Daily Martyrology for December 10

In 741, St. Gregory III, pope. He was a Syrian, an educated and charitable man, whose acclamation as successor to Gregory II in 731was confirmed by the Byzantine ruler of Ravenna. The year before, in Constantinople, Emperor Leo the III had forbidden the veneration of holy images. Gregory sent messengers to Leo protesting his decree, but they were rebuffed. Gregory then summoned a synod, which approved the excommunication of anyone condemning the veneration of images or destroying them. In retaliation, Leo seized all the papal estates in southern Italy, asserted the jurisdiction of the patriarch of Constantinople over Illyricum, and sent an army in a failed attempt to capture Gregory and bring him to Constantinople. Gregory encouraged the missionary and organizational work of St. Boniface (June 5) in Germany and sent St. Willibald to help him (July 7, formerly June 7).

In 1591, seven martyrs executed in London for their Catholic faith, and in 1610, also in London, St. John Roberts, executed at Tyburn with Blessed Thomas Somers, a diocesan priest. John Roberts was born in Wales, studied at Oxford, taught school, and then went to Douai, where he was received into the Catholic church. He studied at the English College at Valladolid, and joined the Benedictine monastery of San Benito there. He went to England five times as a missionary, but each time was arrested and deported. He helped found the English monastery at Douai, which was eventually transferred to Downside. In 1610 he returned to England during a time of plague and a persecution resulting from the Gunpowder Plot. He put up a spirited defense at his trial, but was condemned to death. A Spanish lady arranged a joyful dinner for him and twenty other Catholic prisoners at Newgate prison, then washed the feet of all the martyrs-to-be. The next day they were hanged, and their heads were then displayed on London Bridge.

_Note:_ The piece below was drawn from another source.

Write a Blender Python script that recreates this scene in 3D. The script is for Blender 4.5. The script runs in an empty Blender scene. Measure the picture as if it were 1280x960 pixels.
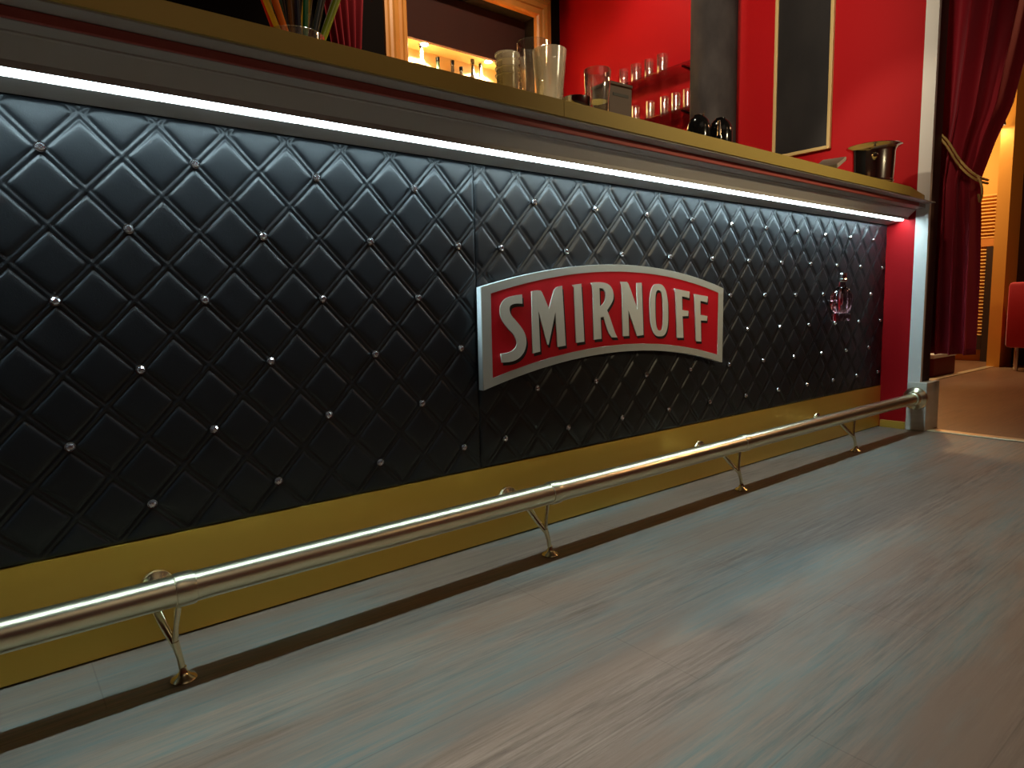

In 1880, in Turin, Blessed Marcantonio Durando. His poltically prominent father was a champion of the Italian unification; his mother was a devout Catholic. He joined the Vincentians, and after six years of preaching parish mission, became head of the Vincentian house in Turin. There he re-established the Daughters of Charity, and formed a large network of charitable groups in the region.